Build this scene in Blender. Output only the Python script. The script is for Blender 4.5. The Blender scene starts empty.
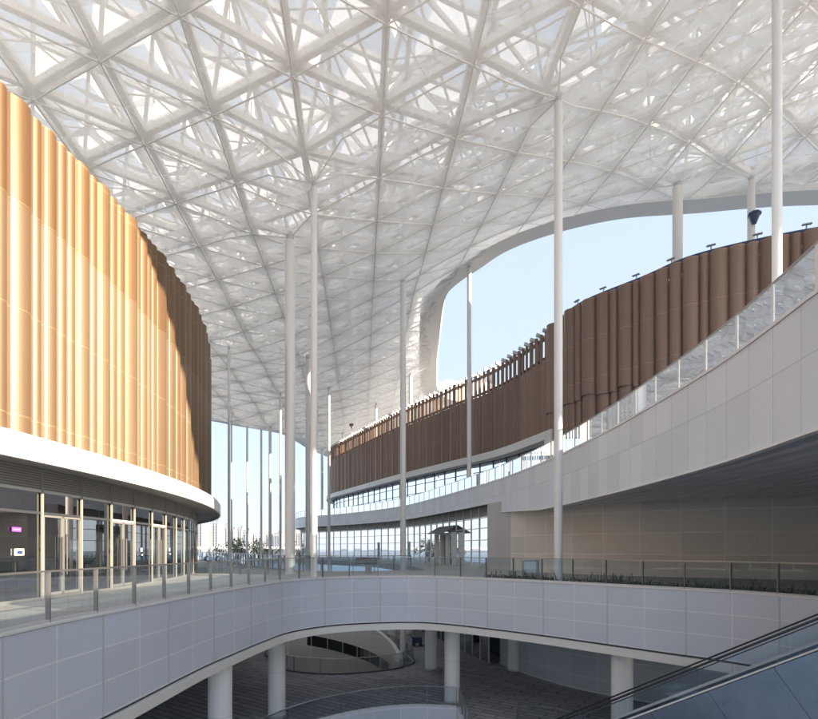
import bpy, math, random
from mathutils import Vector, Matrix
R = math.radians
random.seed(7)
scn = bpy.context.scene
col = scn.collection
EYE = 1.6

# ------------------------------------------------------------------ materials
def new_mat(name):
    m = bpy.data.materials.new(name); m.use_nodes = True
    nt = m.node_tree
    for n in list(nt.nodes):
        if n.type != 'OUTPUT_MATERIAL': nt.nodes.remove(n)
    out = [n for n in nt.nodes if n.type == 'OUTPUT_MATERIAL'][0]
    return m, nt, out
def N(nt, t, **kw):
    n = nt.nodes.new(t)
    for k, v in kw.items():
        if k in n.inputs: n.inputs[k].default_value = v
        else: setattr(n, k, v)
    return n
def c4(c): return (c[0], c[1], c[2], 1)
def L(nt, a, b): nt.links.new(a, b)
def math_n(nt, op, a, b=None, c=None):
    n = nt.nodes.new('ShaderNodeMath'); n.operation = op
    for i, v in enumerate((a, b, c)):
        if v is None: continue
        if isinstance(v, (int, float)): n.inputs[i].default_value = v
        else: L(nt, v, n.inputs[i])
    return n.outputs[0]
def mixc(nt, fac, a, b):
    n = nt.nodes.new('ShaderNodeMix'); n.data_type = 'RGBA'
    if isinstance(fac, (int, float)): n.inputs[0].default_value = fac
    else: L(nt, fac, n.inputs[0])
    for i, v in ((6, a), (7, b)):
        if isinstance(v, tuple): n.inputs[i].default_value = c4(v)
        else: L(nt, v, n.inputs[i])
    return n.outputs[2]
def noise(nt, scale, detail=4, coord='Object', stretch=None):
    tc = nt.nodes.new('ShaderNodeTexCoord')
    src = tc.outputs[coord]
    if stretch:
        mp = nt.nodes.new('ShaderNodeMapping'); mp.inputs['Scale'].default_value = stretch
        L(nt, src, mp.inputs[0]); src = mp.outputs[0]
    n = N(nt, 'ShaderNodeTexNoise', Scale=scale, Detail=detail)
    L(nt, src, n.inputs['Vector'])
    return n.outputs['Fac']
def princ(nt, out, color, rough=.5, metal=0., spec=.5):
    p = nt.nodes.new('ShaderNodeBsdfPrincipled')
    if isinstance(color, tuple): p.inputs['Base Color'].default_value = c4(color)
    else: L(nt, color, p.inputs['Base Color'])
    if isinstance(rough, (int, float)): p.inputs['Roughness'].default_value = rough
    else: L(nt, rough, p.inputs['Roughness'])
    p.inputs['Metallic'].default_value = metal
    p.inputs['Specular IOR Level'].default_value = spec
    L(nt, p.outputs[0], out.inputs['Surface'])
    return p
def bump(nt, p, h, strength=.3, dist=.02):
    b = N(nt, 'ShaderNodeBump', Strength=strength, Distance=dist)
    L(nt, h, b.inputs['Height']); L(nt, b.outputs[0], p.inputs['Normal'])
def plain(name, c, rough=.5, metal=0., var=.12, scale=1.5, spec=.5):
    m, nt, out = new_mat(name)
    f = noise(nt, scale)
    d = tuple(x * (1 - var) for x in c); u = tuple(min(1, x * (1 + var)) for x in c)
    princ(nt, out, mixc(nt, f, d, u), rough, metal, spec)
    return m
def uv_node(nt):
    return nt.nodes.new('ShaderNodeUVMap').outputs[0]
def panel_mat(name, c, seam, pw, ph, mortar=.012, dots=0., dotc=.6, rough=.45, metal=0., offset=0., var=.06, freq=.5, soil=.1):
    """Sheet or stone panels: seams from a brick pattern in metres, optional perforation dots."""
    m, nt, out = new_mat(name)
    uv = uv_node(nt)
    b = N(nt, 'ShaderNodeTexBrick', Scale=1.0)
    b.offset = offset; b.offset_frequency = 2; b.squash = 1
    b.inputs['Brick Width'].default_value = pw; b.inputs['Row Height'].default_value = ph
    b.inputs['Mortar Size'].default_value = mortar; b.inputs['Mortar Smooth'].default_value = .1
    b.inputs['Bias'].default_value = 0
    b.inputs['Color1'].default_value = c4(tuple(x * (1 - var) for x in c))
    b.inputs['Color2'].default_value = c4(tuple(x * (1 + var) for x in c))
    b.inputs['Mortar'].default_value = c4(seam)
    L(nt, uv, b.inputs['Vector'])
    colr = b.outputs['Color']
    if dots:
        mp = N(nt, 'ShaderNodeMapping'); mp.inputs['Scale'].default_value = (1 / dots, 1 / dots, 1)
        L(nt, uv, mp.inputs[0])
        v = N(nt, 'ShaderNodeTexVoronoi', Scale=1.0, Randomness=0.0)
        L(nt, mp.outputs[0], v.inputs['Vector'])
        dm = math_n(nt, 'LESS_THAN', v.outputs['Distance'], .27)
        solid = math_n(nt, 'SUBTRACT', 1.0, b.outputs['Fac'])
        dk = mixc(nt, math_n(nt, 'MULTIPLY', dm, solid), (1, 1, 1), (dotc,) * 3)
        mu = nt.nodes.new('ShaderNodeMix'); mu.data_type = 'RGBA'; mu.blend_type = 'MULTIPLY'; mu.inputs[0].default_value = 1
        L(nt, colr, mu.inputs[6]); L(nt, dk, mu.inputs[7]); colr = mu.outputs[2]
    f = noise(nt, freq, 5)
    mu2 = nt.nodes.new('ShaderNodeMix'); mu2.data_type = 'RGBA'; mu2.blend_type = 'MULTIPLY'; mu2.inputs[0].default_value = 1
    L(nt, colr, mu2.inputs[6]); L(nt, mixc(nt, f, (1 - soil,) * 3, (1, 1, 1)), mu2.inputs[7])
    p = princ(nt, out, mu2.outputs[2], rough, metal)
    bump(nt, p, math_n(nt, 'MULTIPLY', b.outputs['Fac'], -1.0), .5, .006)
    return m
def glass_mat(name, tint, refl=.08, gain=1.0, rough=0.0, body=0., bodyc=(.5, .6, .7)):
    """Thin sheet glass: tinted see-through part plus Fresnel mirror part, optional frosted body."""
    m, nt, out = new_mat(name)
    tr = N(nt, 'ShaderNodeBsdfTransparent', Color=c4(tint))
    gl = N(nt, 'ShaderNodeBsdfGlossy', Roughness=rough); gl.inputs['Color'].default_value = (.95, .97, 1, 1)
    fr = N(nt, 'ShaderNodeFresnel', IOR=1.5)
    fac = math_n(nt, 'MINIMUM', math_n(nt, 'MULTIPLY_ADD', fr.outputs[0], gain, refl), 1.0)
    mx = nt.nodes.new('ShaderNodeMixShader'); L(nt, fac, mx.inputs[0])
    src = tr.outputs[0]
    if body:
        df = N(nt, 'ShaderNodeBsdfDiffuse', Color=c4(bodyc))
        mb = nt.nodes.new('ShaderNodeMixShader'); mb.inputs[0].default_value = body
        L(nt, tr.outputs[0], mb.inputs[1]); L(nt, df.outputs[0], mb.inputs[2]); src = mb.outputs[0]
    L(nt, src, mx.inputs[1]); L(nt, gl.outputs[0], mx.inputs[2])
    L(nt, mx.outputs[0], out.inputs['Surface'])
    return m
M = {}
M['fascia'] = panel_mat('perforated_fascia_metal', (.70, .745, .83), (.82, .85, .89), 1.62, .83, .022, dots=.045, dotc=.72, rough=.42, freq=.35, var=.035)
M['terrace_fascia'] = panel_mat('terrace_fascia_metal', (.80, .82, .87), (.55, .57, .60), 1.15, 1.9, .014, dots=.05, dotc=.88, rough=.4, freq=.3, soil=.14)
M['wall_panel'] = panel_mat('beige_grid_panel', (.80, .74, .67), (.88, .84, .78), 2.15, 1.25, .034, dots=.07, dotc=.8, rough=.5, freq=.25)
M['smooth_panel'] = panel_mat('smooth_stone_panel', (.58, .55, .53), (.38, .36, .35), 1.9, 2.5, .01, rough=.45)
M['lower_wall'] = panel_mat('lower_grid_panel', (.50, .52, .56), (.64, .66, .70), 1.9, 1.3, .02, dots=.06, dotc=.8, rough=.5)
M['white_trim'] = plain('white_painted_metal', (.78, .77, .75), .35, var=.05, scale=.6)
M['white_band'] = panel_mat('white_band_metal', (.80, .79, .77), (.55, .54, .52), 3.0, 5.0, .012, rough=.4, var=.02)
M['column'] = plain('white_column_paint', (.80, .79, .78), .28, var=.03, scale=.4)
M['strut'] = plain('canopy_steel_paint', (.92, .915, .90), .4, var=.04, scale=.3)
M['trim_grey'] = plain('grey_trim', (.55, .56, .58), .35, var=.06)
M['frame_cream'] = plain('cream_frame', (.36, .34, .30), .4)
M['frame_grey'] = plain('mid_grey_frame', (.22, .22, .21), .4)
M['dark'] = plain('dark_metal', (.05, .055, .065), .4, var=.2)
M['steel'] = plain('brushed_steel', (.46, .45, .44), .28, .9, var=.08, scale=8)
M['steel_dark'] = plain('dark_bronze_steel', (.27, .26, .26), .35, .6, var=.1, scale=8)
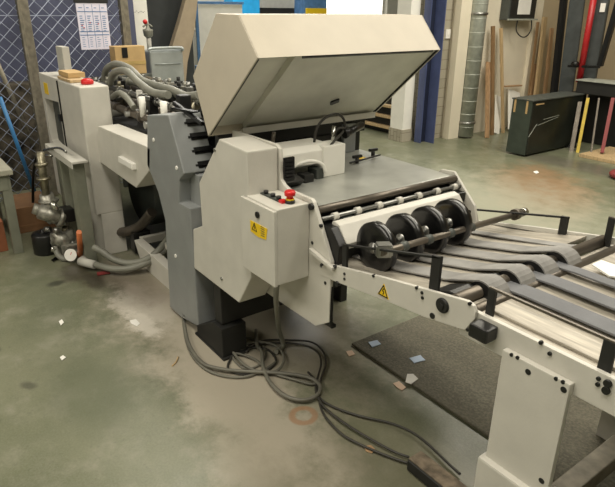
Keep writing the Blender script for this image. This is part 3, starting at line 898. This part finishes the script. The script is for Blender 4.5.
# black fold plates poking out of the end cover
A0 = Vector((-2.602, 1.1, 1.13))
A1 = Vector((-2.471, 1.1, 0.862))
dn = (A1 - A0).normalized()
nn = Vector((-dn.z, 0, dn.x))
if nn.x < 0:
    nn = -nn
for k in range(4):
    p = A0 + (A1 - A0) * (0.16 + 0.235 * k)
    pl = MB().beam(p + Vector((0, 0.07, 0)) + nn * 0.004, p + Vector((0, 0.19, 0)) + nn * 0.004, 0.034, 0.030, up=nn, bev=.012)
    pl.beam(p + Vector((-.12, 0.20, 0.02)) + nn * .02, p + Vector((-.12, 0.9, 0.02)) + nn * 0.02, 0.02, 0.30, up=nn)
    pl.put('fold_plate', 'black', t)
MB().beam((-2.72, 1.186, 1.164), (-2.42, 1.189, 1.107), 0.02, 0.02, bev=.003).beam((-2.68, 1.167, 1.147), (-2.5, 1.196, 1.149), 0.03, 0.008).put('plate_bracket', 'black', t)
MB().box(-2.82, -2.76, 1.24, 1.30, 1.12, 1.19, .006).put('knob_block', 'black', t)
s = MB()
random.seed(5)
for k in range(7):
    q = Vector((-2.46 + .03 * k, 1.27 + .02 * (k % 2), 1.12 - .045 * k))
    s.beam(q, q + Vector((.02, .12, .05)), .03, .05, bev=.004)
    s.cyl(q + Vector((0, .0, .03)), q + Vector((0.0, .10, .03)), .018, seg=12)
s.box(-2.62, -2.30, 1.32, 2.05, 0.35, 1.02, .01)
s.put('fold_roller_block', 'black', t)
MB().box(-2.55, -2.44, 1.16, 1.27, .70, .86, .003).put('recess_panel', 'gray', t)
# side housing
hp = [(-2.1, 1.104), (-1.877, 1.093), (-1.877, 0.56), (-1.988, 0.395), (-2.433, 0.398), (-2.413, 0.612), (-2.311, 0.659), (-2.314, 0.866)]
MB().prism(hp, 1.1, 1.24, 'y', 0.006).put('side_housing', 'cream', t)
for a in ((-2.14, 1.095, 1.051), (-2.138, 1.095, 0.455)):
    MB().cyl(a, (a[0], a[1] + .012, a[2]), .008, seg=12).put('screw', 'steel', t)
# side plates
arc = [(-1.865, 1.04), (-1.87, 1.0), (-1.865, 0.965), (-1.845, 0.945), (-1.81, 0.935)]
MB().prism([(-2.25, 1.10), (-1.90, 1.10), (-1.875, 1.085)] + arc + [(-1.66, 0.935), (-1.645, .925), (-1.53, 0.72), (-1.535, 0.46), (-1.62, 0.405), (-2.25, 0.40)], 1.245, 1.262, 'y', 0.003).put('side_plate', 'cream', t)
MB().prism([(-2.3, .88), (-1.78, .88), (-1.735, .912), (-1.66, .918), (-1.527, .79), (-1.495, .70), (-1.52, .44), (-2.3, .44)], 2.06, 2.075, 'y', 0.003).put('side_plate', 'cream', t)
for q in ((-1.648, 1.243, 0.761), (-1.588, 1.243, 0.685), (-1.561, 1.243, 0.623), (-1.5, 1.235, 0.716), (-1.599, 1.243, 0.846)):
    MB().cyl(q, (q[0], q[1] + .01, q[2]), .007, seg=12).put('bolt', 'black', t)
q = (-1.652, 1.235, 0.908)
MB().cyl(q, (q[0], q[1] + .03, q[2]), .013, seg=16).put('pivot', 'black', t)
MB().box(-1.54, -1.532, 1.25, 1.264, 0.44, 0.70, .002).put('edge_strip', 'blackm', t)
MB().box(-1.59, -1.535, 1.262, 1.285, 0.425, 0.44, .003).put('foot_bracket', 'black', t)
s = MB()
for z in (1.035, 1.02, 1.005, .99, .975, .96):
    s.box(-1.86, -1.852, 1.262, 1.30, z, z + .009)
s.box(-1.872, -1.858, 1.258, 1.31, .95, 1.05, .003)
s.put('connector_strip', 'black', t)
# control box
cb = MB().box(-1.885, -1.667, 1.096, 1.243, 0.61, 0.918, 0.004)
cb = cb.put('control_box', 'cream', t)
dr = MB().box(-1.912, -1.667, 1.082, 1.096, 0.605, 0.912, 0.003).put('door', 'cream', cb)
q = (-1.779, 1.08, 0.871)
MB().cyl((q[0], 1.0825, q[2]), (q[0], 1.076, q[2]), .013, seg=20).put('key_lock', 'black', cb)
MB().prism([(-1.836, 0.833), (-1.713, 0.834), (-1.722, 0.787), (-1.779, 0.78), (-1.835, 0.788)], 1.0800, 1.0822, 'y').put('warning_label', 'yellow', cb)
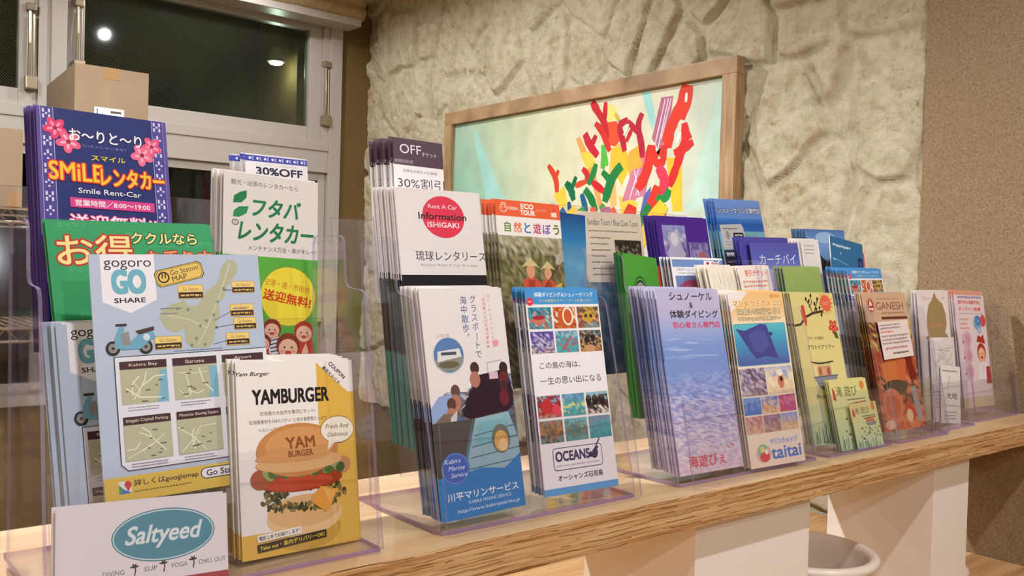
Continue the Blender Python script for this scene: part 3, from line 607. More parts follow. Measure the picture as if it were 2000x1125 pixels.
# white and green rental leaflet
S = futaba = Sheet(94, 209, '#ddd6d3', bands=[(0, .38, '#e8e2df'), (.38, 1, '#cfd8c8')])
S.text('観光・出張のレンタカーなら', 40, 9, 5.2, '#3c3836', wid=66)
S.poly([(9, 29), (10, 22), (16, 18), (22, 16), (22, 23), (17, 28)], '#1d7b46'); S.poly([(9, 42), (10, 36), (15, 32), (24, 31), (22, 38), (15, 42)], '#2b8a52')
S.ring(11.5, 47, 3.4, 2.8, .8, '#4a4744'); S.text('の', 11.5, 47, 2.6, '#4a4744')
S.text('フタバ', 52, 31, 17, '#1f7a48', wid=48, bold=.028, shear=.22); S.text('レンタカー', 52, 54, 18, '#23764a', wid=75, bold=.028, shear=.22)
S.text('メンテナンス万全・車がキレイ!', 58, 70, 5, '#3a3634', wid=68)
S.rect(0, 77.5, 94, 132, '#58a83c'); S.ell(64, 114, 27.5, 28, '#e9d63e'); S.ring(64, 114, 29, 29.5, .5, '#8a8a2a')
S.text('空港・港・市街地', 63, 104, 6.5, '#c4602a', wid=46, rot=.16); S.text('送迎無料!', 63, 116, 10, '#cc3a20', wid=48, rot=.16, bold=.03)
S.poly([(33, 178), (34, 164), (44, 158), (60, 168), (84, 164), (88, 178)], '#c23a2e'); S.poly([(46, 176), (44, 156), (54, 152), (64, 168), (62, 178)], '#e9e5e8')
for k in range(6): S.line([(45 + k * .6, 157 + k * 3.2), (55 + k * 1.2, 154 + k * 3.6)], 1.2, '#3a4468')
S.face(48, 145, 9, '#8e2f24'); S.face(39, 158, 8, '#7a2c22'); S.poly([(74, 154), (88, 152), (92, 172), (76, 176)], '#c8483a'); S.face(80, 147, 10, '#b03a2a'); S.face(64, 161, 12, '#8a3a22'); S.poly([(78, 166), (82, 158), (85, 166), (83, 176), (77, 176)], '#f0bfa0')
S.ell(42, 173, 10, 5, '#a8302a'); S.ell(42, 174, 5, 2.4, '#3a2a2a')
S.rect(0, 176, 94, 2.4, '#c8322e'); S.rect(0, 178.4, 94, 31, '#efe9e6')

# green flyer behind the map
S = gogreen = Sheet(140, 211, '#2f9a5e', edge='#cfd9cf', bands=[(0, 1, '#7fae8e')])
for i in range(16):
    S.text('gogoro', 20 + (i * 53) % 130, 4 + i * 7.4, 5, '#4fae78', wid=22)
    S.line([(4 + (i * 37) % 100, 8 + i * 6.5), (30 + (i * 37) % 100, 8 + i * 6.5)], .5, '#48a870')
S.text('お得', 37, 25, 26, '#f2dd92', wid=60, bold=.012, out=('#b8322a', 1.9)); S.text('ククルなら', 96, 14, 9.5, '#f0e28a', wid=58, bold=.02, out=('#2a5a3c', 1.2))
S.text('な乗り方', 108, 32, 15, '#e0895a', wid=60, bold=.03, out=('#8a2a2a', 1.4)); S.poly([(30, 84), (60, 60), (60, 110), (30, 96)], '#3f5aa0');

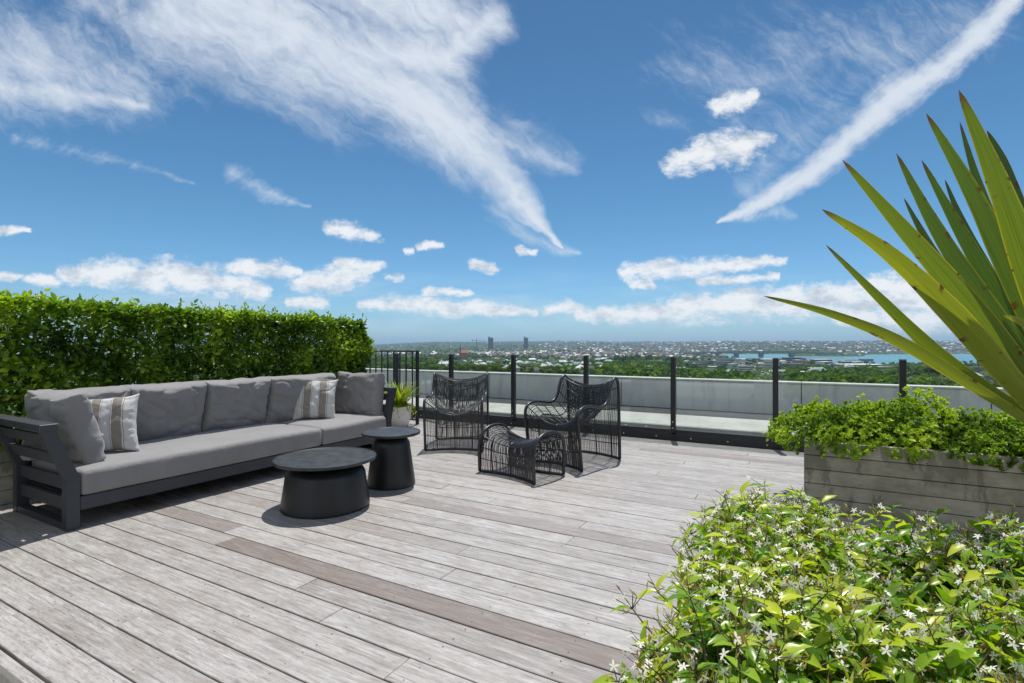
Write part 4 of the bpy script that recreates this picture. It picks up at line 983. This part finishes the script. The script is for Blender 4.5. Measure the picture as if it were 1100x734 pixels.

══════════

Locate the word "part" in the entries, and copy every line where it is found.

Reply to the task:
    """Thin sheet glass: tinted see-through part plus Fresnel mirror part, optional frosted body."""
Keep writing the Blender script for this image. This is part 3, starting at line 898. This part finishes the script. The script is for Blender 4.5.
Continue the Blender Python script for this scene: part 3, from line 607. More parts follow. Measure the picture as if it were 2000x1125 pixels.
Write part 4 of the bpy script that recreates this picture. It picks up at line 983. This part finishes the script. The script is for Blender 4.5. Measure the picture as if it were 1100x734 pixels.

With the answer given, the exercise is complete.